Two huge gang guys took swings at me, that was truly scary for yours truly. I had gotten them to jump, when I found a hiding place in my area and lept out at them. They got teased by their posse, and then to avenge their shame, they tried to come after me. Fortunately, we have escape hatches built into the maze, and I made it just in time. I had heard stories of beat-downs in this this town, and I wanted no part of being a part of the legend.

Doobs were being lit. Many of the guests, the later it got in the night, would light up the minute they were in the dark maze. I was near the front of the maze, and noticed this behavior. The first time I was a good little ghoul and told my supervisor. However, after he admonished me to scare more, I decided that a little pot smoking was not ... my .. problem. Spark up! I told several of my maze-mates that if I was in my 20s, I would definately drop acid for this work. Then I got to thinking about my propensity to have paranoid trips off one hit of dope, and I realized that being in a maze, LSD coursing through my pysche, wigged out in a fright wig, would be a tremendously bad idea. Would I be an LSD casualty, going insane in a cheap carnival recreation of insanity? That's a Night Gallery episode I don't want to be in.
I had two of my guide pals drag through celebs. One had Brittany Spears& K-Fed. They were wearing masks. The other had The Simpsons. They should have been wearing masks. I think Jessica Simpson is horsey. She looked okay in the dark. I grabbed both my tour guide pals and took them to a back room where some of the ghouls had whippets. They both did whippets, then resumed their private celebrity tours.

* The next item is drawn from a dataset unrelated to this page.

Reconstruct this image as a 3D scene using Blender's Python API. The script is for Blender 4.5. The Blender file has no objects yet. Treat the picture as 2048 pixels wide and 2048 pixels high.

The one cool part was this guy who plays “Brad Spit” for us in the Halloween Nights kept coming by my area and chatting me up. Yes, he looks like Brad, and yes he’s been his stand-in. He’s so beautiful, I tend to shy away, but he’s made the effort to engage me, and I’m enraptured. Maybe I can bring him home as a plaything to Gay Lover. I doubt it, but it’s worth fantasizing about.